YOUR OBJECTIVE: Below are the records; give again exactly the lines from the one containing "Build this scene" through the one containing "rad = math.radians", leaving out pictures.

[Stored entries]
• • • • • • •
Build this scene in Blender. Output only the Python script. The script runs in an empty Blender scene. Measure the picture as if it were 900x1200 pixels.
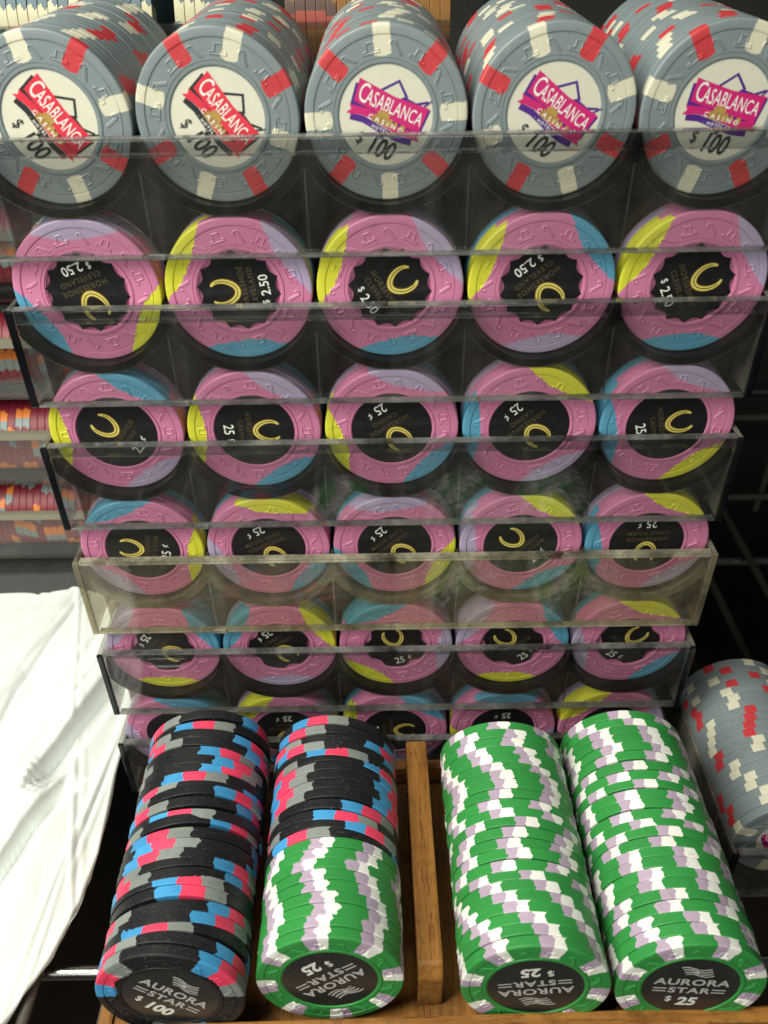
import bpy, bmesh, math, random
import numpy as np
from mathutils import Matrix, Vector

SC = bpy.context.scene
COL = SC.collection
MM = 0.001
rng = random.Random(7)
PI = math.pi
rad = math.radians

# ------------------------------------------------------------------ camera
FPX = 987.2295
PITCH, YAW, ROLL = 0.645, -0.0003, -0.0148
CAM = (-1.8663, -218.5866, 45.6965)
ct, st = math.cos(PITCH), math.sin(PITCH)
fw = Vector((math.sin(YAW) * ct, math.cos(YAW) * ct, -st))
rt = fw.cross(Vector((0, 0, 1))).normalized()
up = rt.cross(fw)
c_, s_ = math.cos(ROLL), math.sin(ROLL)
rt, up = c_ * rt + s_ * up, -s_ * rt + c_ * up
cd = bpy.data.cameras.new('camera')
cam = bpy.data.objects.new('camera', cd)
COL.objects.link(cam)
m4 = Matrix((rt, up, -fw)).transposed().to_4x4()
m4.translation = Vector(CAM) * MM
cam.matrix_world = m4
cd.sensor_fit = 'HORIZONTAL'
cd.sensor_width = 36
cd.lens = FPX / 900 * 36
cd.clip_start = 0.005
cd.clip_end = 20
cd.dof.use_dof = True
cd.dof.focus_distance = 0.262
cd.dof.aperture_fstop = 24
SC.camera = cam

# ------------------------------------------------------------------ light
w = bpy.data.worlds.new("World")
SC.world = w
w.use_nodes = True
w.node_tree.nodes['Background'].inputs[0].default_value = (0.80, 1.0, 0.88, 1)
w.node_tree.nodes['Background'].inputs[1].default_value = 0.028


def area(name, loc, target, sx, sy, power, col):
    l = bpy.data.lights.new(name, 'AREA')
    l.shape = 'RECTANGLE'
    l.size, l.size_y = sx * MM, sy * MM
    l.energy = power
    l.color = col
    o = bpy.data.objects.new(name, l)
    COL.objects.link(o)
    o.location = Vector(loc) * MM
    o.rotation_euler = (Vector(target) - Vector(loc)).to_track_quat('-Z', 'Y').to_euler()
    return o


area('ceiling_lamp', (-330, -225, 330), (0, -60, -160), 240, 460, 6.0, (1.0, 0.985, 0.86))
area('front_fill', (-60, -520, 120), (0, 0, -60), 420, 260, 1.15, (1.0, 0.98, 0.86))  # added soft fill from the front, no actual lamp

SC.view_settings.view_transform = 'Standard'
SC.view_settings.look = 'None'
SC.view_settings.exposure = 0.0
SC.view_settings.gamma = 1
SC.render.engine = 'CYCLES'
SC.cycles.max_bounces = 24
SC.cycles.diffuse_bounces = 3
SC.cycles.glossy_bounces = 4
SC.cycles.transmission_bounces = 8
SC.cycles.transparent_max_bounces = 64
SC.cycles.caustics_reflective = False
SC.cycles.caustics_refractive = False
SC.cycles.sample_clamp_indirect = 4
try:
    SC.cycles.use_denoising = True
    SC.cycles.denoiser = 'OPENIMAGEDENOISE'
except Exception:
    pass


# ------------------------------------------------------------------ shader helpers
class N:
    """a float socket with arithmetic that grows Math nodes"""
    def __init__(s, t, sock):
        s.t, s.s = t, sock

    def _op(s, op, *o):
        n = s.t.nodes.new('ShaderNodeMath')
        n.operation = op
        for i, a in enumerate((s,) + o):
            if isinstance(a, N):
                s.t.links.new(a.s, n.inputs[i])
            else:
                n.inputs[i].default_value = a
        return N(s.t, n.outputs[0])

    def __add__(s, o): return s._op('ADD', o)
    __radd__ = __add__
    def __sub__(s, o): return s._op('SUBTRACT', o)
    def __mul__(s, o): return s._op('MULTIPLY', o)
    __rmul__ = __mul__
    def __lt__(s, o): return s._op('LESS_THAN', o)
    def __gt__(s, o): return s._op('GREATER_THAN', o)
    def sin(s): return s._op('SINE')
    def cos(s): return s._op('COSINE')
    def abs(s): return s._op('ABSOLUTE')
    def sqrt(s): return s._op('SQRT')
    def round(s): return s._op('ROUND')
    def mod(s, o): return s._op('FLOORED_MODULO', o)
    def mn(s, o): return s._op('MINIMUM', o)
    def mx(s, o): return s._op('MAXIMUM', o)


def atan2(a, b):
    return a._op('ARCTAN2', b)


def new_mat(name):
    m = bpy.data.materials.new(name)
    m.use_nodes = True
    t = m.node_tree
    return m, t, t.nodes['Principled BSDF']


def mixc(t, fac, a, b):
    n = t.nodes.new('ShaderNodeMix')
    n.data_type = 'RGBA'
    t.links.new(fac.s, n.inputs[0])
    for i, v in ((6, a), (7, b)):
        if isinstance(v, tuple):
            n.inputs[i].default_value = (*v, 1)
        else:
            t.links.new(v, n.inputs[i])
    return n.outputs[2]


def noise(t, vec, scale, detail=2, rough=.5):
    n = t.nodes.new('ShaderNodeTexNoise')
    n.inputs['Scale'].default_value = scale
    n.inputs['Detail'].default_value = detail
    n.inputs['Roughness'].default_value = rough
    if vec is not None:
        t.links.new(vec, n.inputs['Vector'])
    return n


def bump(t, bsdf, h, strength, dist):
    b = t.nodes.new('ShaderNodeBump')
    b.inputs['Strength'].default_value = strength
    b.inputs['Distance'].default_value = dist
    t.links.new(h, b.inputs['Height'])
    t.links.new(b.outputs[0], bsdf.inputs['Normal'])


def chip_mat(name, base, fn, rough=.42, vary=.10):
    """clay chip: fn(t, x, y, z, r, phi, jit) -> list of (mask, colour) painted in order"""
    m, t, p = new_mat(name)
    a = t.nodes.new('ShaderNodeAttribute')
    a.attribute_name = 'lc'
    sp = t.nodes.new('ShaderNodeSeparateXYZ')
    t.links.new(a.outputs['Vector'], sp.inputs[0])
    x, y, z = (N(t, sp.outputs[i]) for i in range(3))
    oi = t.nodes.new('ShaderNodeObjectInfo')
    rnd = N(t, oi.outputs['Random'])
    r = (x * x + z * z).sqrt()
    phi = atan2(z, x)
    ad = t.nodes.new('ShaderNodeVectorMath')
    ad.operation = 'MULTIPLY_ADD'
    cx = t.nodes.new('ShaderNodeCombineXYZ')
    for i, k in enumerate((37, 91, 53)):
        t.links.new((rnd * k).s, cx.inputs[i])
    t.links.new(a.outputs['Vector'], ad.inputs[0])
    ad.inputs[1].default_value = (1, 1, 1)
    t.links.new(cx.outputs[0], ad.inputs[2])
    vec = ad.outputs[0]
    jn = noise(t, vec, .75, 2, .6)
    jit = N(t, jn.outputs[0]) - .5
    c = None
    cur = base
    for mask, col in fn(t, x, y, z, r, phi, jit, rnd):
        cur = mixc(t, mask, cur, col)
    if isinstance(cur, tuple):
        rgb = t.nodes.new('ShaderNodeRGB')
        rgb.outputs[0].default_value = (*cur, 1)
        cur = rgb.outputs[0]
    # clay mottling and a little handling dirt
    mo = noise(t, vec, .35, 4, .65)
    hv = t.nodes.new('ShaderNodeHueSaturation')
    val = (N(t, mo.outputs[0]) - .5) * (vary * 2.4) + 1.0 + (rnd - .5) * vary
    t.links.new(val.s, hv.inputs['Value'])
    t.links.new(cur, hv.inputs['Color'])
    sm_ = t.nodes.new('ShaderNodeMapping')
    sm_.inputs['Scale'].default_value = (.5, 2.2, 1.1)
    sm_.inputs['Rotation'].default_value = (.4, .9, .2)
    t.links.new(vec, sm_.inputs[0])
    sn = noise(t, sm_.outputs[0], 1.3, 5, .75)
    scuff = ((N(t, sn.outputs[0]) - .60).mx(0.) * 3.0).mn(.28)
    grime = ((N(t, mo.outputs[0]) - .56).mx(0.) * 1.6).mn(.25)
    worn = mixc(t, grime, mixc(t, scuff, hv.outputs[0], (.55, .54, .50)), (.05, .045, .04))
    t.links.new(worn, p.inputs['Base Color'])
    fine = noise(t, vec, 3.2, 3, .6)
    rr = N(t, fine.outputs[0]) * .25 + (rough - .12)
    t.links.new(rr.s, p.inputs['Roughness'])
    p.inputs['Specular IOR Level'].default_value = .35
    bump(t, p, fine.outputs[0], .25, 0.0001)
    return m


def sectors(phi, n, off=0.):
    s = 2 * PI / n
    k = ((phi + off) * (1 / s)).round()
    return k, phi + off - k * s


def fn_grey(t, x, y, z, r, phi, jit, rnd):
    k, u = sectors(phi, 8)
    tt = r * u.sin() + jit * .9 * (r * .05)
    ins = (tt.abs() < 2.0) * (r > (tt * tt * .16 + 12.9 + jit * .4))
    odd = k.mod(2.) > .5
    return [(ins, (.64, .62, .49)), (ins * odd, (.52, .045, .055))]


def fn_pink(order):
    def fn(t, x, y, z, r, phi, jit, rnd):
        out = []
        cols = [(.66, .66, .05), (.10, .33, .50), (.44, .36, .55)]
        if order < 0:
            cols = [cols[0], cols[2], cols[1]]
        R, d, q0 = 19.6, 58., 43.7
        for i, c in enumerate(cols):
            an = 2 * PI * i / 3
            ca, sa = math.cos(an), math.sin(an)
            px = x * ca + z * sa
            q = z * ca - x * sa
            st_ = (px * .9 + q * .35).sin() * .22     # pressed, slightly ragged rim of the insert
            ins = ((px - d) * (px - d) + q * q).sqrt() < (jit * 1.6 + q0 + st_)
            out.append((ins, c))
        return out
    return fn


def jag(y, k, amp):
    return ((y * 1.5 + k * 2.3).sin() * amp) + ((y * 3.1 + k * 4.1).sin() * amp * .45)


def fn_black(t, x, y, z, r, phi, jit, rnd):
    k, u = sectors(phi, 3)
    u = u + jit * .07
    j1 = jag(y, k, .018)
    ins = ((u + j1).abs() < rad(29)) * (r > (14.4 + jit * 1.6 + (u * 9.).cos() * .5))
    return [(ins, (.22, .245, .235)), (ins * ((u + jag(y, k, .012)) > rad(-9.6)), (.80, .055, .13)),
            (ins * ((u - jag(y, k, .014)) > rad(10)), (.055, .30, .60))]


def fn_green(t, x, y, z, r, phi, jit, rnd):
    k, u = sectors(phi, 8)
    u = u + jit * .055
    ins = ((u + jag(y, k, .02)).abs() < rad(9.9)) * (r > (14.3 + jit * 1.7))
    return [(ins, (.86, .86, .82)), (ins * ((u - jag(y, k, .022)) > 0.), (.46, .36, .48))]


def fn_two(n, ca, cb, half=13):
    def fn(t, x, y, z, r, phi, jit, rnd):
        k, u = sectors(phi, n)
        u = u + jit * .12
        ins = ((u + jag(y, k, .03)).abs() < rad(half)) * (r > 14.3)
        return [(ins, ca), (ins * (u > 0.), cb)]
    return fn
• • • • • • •
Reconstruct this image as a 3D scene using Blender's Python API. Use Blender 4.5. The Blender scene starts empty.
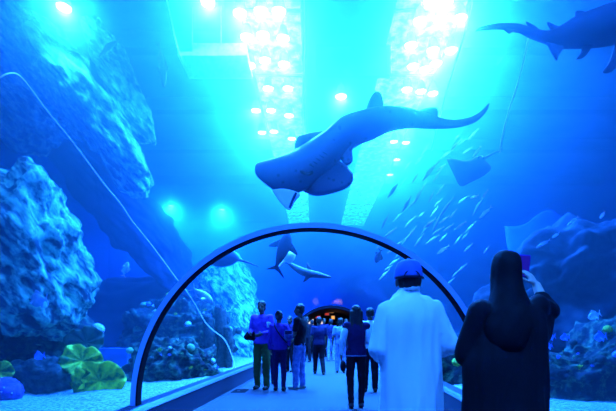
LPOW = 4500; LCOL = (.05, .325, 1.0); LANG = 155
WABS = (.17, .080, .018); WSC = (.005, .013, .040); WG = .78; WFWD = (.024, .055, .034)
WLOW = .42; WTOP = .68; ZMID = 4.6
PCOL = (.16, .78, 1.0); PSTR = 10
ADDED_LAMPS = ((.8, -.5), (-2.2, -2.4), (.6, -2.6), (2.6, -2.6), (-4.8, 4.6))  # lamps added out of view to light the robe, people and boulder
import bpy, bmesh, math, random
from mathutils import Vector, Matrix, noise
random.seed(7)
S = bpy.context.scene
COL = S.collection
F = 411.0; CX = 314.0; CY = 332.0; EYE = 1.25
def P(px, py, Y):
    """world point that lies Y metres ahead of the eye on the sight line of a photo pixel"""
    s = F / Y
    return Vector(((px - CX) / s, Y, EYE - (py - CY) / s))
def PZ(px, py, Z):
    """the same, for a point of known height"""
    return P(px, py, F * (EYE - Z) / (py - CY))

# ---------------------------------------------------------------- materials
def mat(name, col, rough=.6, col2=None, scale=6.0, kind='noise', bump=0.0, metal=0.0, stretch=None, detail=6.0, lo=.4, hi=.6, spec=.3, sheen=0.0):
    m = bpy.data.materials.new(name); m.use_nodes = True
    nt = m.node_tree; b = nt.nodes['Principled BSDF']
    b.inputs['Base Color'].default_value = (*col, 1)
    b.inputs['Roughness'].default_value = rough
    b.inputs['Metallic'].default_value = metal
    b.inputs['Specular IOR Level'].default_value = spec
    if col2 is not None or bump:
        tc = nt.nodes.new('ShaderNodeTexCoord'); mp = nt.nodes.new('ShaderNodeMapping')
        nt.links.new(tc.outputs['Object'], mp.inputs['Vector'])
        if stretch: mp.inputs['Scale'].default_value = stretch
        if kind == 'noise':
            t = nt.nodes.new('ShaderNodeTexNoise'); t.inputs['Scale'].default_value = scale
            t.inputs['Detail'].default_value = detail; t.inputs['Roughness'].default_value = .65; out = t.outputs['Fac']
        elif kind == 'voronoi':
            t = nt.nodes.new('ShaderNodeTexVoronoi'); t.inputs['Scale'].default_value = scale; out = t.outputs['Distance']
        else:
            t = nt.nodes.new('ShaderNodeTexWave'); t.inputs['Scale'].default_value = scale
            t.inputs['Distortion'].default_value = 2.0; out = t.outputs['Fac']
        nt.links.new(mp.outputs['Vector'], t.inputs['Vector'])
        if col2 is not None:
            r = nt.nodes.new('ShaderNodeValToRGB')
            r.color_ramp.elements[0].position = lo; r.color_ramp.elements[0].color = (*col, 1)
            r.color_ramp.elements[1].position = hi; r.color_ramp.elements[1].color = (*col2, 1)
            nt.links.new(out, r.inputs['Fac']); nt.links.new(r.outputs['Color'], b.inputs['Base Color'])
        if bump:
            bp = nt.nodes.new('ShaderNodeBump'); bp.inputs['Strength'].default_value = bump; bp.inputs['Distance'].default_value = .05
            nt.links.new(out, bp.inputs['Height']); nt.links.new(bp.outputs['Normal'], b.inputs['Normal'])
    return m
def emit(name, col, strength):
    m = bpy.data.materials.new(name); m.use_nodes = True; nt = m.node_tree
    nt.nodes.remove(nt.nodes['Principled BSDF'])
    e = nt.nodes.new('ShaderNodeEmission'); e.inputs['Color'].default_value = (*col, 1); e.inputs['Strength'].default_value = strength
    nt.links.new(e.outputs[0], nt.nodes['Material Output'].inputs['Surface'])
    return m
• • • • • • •
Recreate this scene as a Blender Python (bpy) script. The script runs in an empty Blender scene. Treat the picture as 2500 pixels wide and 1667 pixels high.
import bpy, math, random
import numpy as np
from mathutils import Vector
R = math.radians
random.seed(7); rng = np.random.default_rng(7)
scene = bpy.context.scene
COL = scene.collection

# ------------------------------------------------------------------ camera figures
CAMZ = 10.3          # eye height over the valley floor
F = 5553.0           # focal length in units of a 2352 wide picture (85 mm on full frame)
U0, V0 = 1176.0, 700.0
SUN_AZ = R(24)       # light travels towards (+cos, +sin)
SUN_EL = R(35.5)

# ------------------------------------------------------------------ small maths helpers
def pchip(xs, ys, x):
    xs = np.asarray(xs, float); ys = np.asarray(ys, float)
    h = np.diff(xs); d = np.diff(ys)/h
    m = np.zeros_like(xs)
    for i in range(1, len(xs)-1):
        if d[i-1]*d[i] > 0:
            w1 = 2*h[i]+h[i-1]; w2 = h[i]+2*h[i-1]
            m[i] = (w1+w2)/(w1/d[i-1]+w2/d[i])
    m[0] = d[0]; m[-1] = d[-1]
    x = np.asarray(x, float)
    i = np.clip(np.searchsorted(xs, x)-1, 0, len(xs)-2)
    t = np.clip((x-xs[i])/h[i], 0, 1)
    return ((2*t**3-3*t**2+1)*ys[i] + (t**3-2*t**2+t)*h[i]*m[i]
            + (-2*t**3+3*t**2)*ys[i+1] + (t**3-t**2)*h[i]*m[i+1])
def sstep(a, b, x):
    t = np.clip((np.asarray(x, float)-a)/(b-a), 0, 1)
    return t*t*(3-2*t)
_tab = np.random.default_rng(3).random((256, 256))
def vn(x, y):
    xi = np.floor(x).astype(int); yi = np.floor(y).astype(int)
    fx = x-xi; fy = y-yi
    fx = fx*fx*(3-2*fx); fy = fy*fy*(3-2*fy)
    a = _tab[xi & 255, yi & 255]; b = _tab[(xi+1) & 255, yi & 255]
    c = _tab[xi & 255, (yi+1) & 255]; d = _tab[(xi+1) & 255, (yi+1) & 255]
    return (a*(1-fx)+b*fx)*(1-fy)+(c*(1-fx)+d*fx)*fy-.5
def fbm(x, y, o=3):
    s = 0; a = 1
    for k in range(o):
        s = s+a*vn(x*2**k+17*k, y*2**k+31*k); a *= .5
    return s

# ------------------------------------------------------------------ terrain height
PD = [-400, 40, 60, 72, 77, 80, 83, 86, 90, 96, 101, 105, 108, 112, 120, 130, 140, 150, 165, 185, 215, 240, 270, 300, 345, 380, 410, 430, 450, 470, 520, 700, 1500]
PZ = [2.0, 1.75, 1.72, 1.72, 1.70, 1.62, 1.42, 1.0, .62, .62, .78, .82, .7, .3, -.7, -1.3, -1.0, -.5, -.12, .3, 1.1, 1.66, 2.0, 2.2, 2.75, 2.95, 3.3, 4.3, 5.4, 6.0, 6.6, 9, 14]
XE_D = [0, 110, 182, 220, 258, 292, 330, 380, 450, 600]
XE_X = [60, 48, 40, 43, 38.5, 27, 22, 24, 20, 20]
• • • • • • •
RESULT FOR THIS EXERCISE:
Build this scene in Blender. Output only the Python script. The script runs in an empty Blender scene. Measure the picture as if it were 900x1200 pixels.
import bpy, bmesh, math, random
import numpy as np
from mathutils import Matrix, Vector

SC = bpy.context.scene
COL = SC.collection
MM = 0.001
rng = random.Random(7)
PI = math.pi
rad = math.radians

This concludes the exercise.